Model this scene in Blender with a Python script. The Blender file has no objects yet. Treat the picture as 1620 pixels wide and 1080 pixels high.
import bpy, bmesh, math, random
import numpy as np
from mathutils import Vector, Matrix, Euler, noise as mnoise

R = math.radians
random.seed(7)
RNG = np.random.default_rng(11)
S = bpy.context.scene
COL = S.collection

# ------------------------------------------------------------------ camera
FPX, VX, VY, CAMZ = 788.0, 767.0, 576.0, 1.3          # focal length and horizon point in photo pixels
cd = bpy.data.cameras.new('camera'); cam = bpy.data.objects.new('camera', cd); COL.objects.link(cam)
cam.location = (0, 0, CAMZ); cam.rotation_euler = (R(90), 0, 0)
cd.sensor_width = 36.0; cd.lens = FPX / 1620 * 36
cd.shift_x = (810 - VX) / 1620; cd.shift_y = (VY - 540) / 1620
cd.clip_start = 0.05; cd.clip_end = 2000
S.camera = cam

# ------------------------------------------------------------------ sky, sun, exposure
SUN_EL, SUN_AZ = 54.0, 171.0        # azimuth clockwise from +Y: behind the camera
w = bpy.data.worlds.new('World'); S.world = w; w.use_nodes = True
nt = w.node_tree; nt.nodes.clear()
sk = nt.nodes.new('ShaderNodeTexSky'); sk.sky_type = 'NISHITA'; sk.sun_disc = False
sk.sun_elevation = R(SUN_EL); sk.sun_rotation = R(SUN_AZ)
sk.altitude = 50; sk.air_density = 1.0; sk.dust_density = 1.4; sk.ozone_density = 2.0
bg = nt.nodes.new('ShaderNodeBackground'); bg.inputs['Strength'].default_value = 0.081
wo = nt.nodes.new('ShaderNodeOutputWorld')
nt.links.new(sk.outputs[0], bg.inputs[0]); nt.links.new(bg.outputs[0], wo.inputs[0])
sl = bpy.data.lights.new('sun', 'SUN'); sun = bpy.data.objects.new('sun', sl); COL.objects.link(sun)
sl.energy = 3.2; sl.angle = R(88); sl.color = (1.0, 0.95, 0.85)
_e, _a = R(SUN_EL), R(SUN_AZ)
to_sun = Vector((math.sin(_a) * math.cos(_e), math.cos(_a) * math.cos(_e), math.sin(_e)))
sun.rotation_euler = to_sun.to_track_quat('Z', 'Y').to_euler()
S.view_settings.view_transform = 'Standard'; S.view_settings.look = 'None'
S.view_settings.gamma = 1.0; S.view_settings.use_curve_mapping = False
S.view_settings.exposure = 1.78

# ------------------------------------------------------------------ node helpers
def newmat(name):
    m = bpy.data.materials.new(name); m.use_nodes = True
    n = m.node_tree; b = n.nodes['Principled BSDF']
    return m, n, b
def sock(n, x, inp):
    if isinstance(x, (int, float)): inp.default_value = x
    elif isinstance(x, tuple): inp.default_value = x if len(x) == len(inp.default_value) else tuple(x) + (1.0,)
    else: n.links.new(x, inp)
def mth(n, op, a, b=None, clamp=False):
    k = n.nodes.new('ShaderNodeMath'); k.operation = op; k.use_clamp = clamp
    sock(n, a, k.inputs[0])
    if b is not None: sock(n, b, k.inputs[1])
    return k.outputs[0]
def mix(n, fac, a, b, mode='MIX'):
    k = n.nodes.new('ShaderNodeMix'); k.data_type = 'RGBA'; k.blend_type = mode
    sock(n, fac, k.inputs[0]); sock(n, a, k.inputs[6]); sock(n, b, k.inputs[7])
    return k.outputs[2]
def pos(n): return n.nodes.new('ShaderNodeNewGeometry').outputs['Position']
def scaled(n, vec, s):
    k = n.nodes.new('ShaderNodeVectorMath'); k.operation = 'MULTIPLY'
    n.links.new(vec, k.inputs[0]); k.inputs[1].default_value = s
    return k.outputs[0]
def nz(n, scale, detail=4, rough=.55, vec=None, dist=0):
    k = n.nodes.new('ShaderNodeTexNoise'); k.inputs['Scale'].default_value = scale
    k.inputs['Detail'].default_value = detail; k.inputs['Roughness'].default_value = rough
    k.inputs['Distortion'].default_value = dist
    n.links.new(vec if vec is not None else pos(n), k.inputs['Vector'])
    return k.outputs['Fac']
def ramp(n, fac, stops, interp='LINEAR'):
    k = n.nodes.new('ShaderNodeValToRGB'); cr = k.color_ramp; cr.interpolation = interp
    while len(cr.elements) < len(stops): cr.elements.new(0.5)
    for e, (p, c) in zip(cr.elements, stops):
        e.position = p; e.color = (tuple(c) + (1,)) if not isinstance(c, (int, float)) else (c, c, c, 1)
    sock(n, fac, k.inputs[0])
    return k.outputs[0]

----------

The request: Repeat the listing in full, keeping every line exactly as it is.

Reply:
Model this scene in Blender with a Python script. The Blender file has no objects yet. Treat the picture as 1620 pixels wide and 1080 pixels high.
import bpy, bmesh, math, random
import numpy as np
from mathutils import Vector, Matrix, Euler, noise as mnoise

R = math.radians
random.seed(7)
RNG = np.random.default_rng(11)
S = bpy.context.scene
COL = S.collection

# ------------------------------------------------------------------ camera
FPX, VX, VY, CAMZ = 788.0, 767.0, 576.0, 1.3          # focal length and horizon point in photo pixels
cd = bpy.data.cameras.new('camera'); cam = bpy.data.objects.new('camera', cd); COL.objects.link(cam)
cam.location = (0, 0, CAMZ); cam.rotation_euler = (R(90), 0, 0)
cd.sensor_width = 36.0; cd.lens = FPX / 1620 * 36
cd.shift_x = (810 - VX) / 1620; cd.shift_y = (VY - 540) / 1620
cd.clip_start = 0.05; cd.clip_end = 2000
S.camera = cam

# ------------------------------------------------------------------ sky, sun, exposure
SUN_EL, SUN_AZ = 54.0, 171.0        # azimuth clockwise from +Y: behind the camera
w = bpy.data.worlds.new('World'); S.world = w; w.use_nodes = True
nt = w.node_tree; nt.nodes.clear()
sk = nt.nodes.new('ShaderNodeTexSky'); sk.sky_type = 'NISHITA'; sk.sun_disc = False
sk.sun_elevation = R(SUN_EL); sk.sun_rotation = R(SUN_AZ)
sk.altitude = 50; sk.air_density = 1.0; sk.dust_density = 1.4; sk.ozone_density = 2.0
bg = nt.nodes.new('ShaderNodeBackground'); bg.inputs['Strength'].default_value = 0.081
wo = nt.nodes.new('ShaderNodeOutputWorld')
nt.links.new(sk.outputs[0], bg.inputs[0]); nt.links.new(bg.outputs[0], wo.inputs[0])
sl = bpy.data.lights.new('sun', 'SUN'); sun = bpy.data.objects.new('sun', sl); COL.objects.link(sun)
sl.energy = 3.2; sl.angle = R(88); sl.color = (1.0, 0.95, 0.85)
_e, _a = R(SUN_EL), R(SUN_AZ)
to_sun = Vector((math.sin(_a) * math.cos(_e), math.cos(_a) * math.cos(_e), math.sin(_e)))
sun.rotation_euler = to_sun.to_track_quat('Z', 'Y').to_euler()
S.view_settings.view_transform = 'Standard'; S.view_settings.look = 'None'
S.view_settings.gamma = 1.0; S.view_settings.use_curve_mapping = False
S.view_settings.exposure = 1.78

# ------------------------------------------------------------------ node helpers
def newmat(name):
    m = bpy.data.materials.new(name); m.use_nodes = True
    n = m.node_tree; b = n.nodes['Principled BSDF']
    return m, n, b
def sock(n, x, inp):
    if isinstance(x, (int, float)): inp.default_value = x
    elif isinstance(x, tuple): inp.default_value = x if len(x) == len(inp.default_value) else tuple(x) + (1.0,)
    else: n.links.new(x, inp)
def mth(n, op, a, b=None, clamp=False):
    k = n.nodes.new('ShaderNodeMath'); k.operation = op; k.use_clamp = clamp
    sock(n, a, k.inputs[0])
    if b is not None: sock(n, b, k.inputs[1])
    return k.outputs[0]
def mix(n, fac, a, b, mode='MIX'):
    k = n.nodes.new('ShaderNodeMix'); k.data_type = 'RGBA'; k.blend_type = mode
    sock(n, fac, k.inputs[0]); sock(n, a, k.inputs[6]); sock(n, b, k.inputs[7])
    return k.outputs[2]
def pos(n): return n.nodes.new('ShaderNodeNewGeometry').outputs['Position']
def scaled(n, vec, s):
    k = n.nodes.new('ShaderNodeVectorMath'); k.operation = 'MULTIPLY'
    n.links.new(vec, k.inputs[0]); k.inputs[1].default_value = s
    return k.outputs[0]
def nz(n, scale, detail=4, rough=.55, vec=None, dist=0):
    k = n.nodes.new('ShaderNodeTexNoise'); k.inputs['Scale'].default_value = scale
    k.inputs['Detail'].default_value = detail; k.inputs['Roughness'].default_value = rough
    k.inputs['Distortion'].default_value = dist
    n.links.new(vec if vec is not None else pos(n), k.inputs['Vector'])
    return k.outputs['Fac']
def ramp(n, fac, stops, interp='LINEAR'):
    k = n.nodes.new('ShaderNodeValToRGB'); cr = k.color_ramp; cr.interpolation = interp
    while len(cr.elements) < len(stops): cr.elements.new(0.5)
    for e, (p, c) in zip(cr.elements, stops):
        e.position = p; e.color = (tuple(c) + (1,)) if not isinstance(c, (int, float)) else (c, c, c, 1)
    sock(n, fac, k.inputs[0])
    return k.outputs[0]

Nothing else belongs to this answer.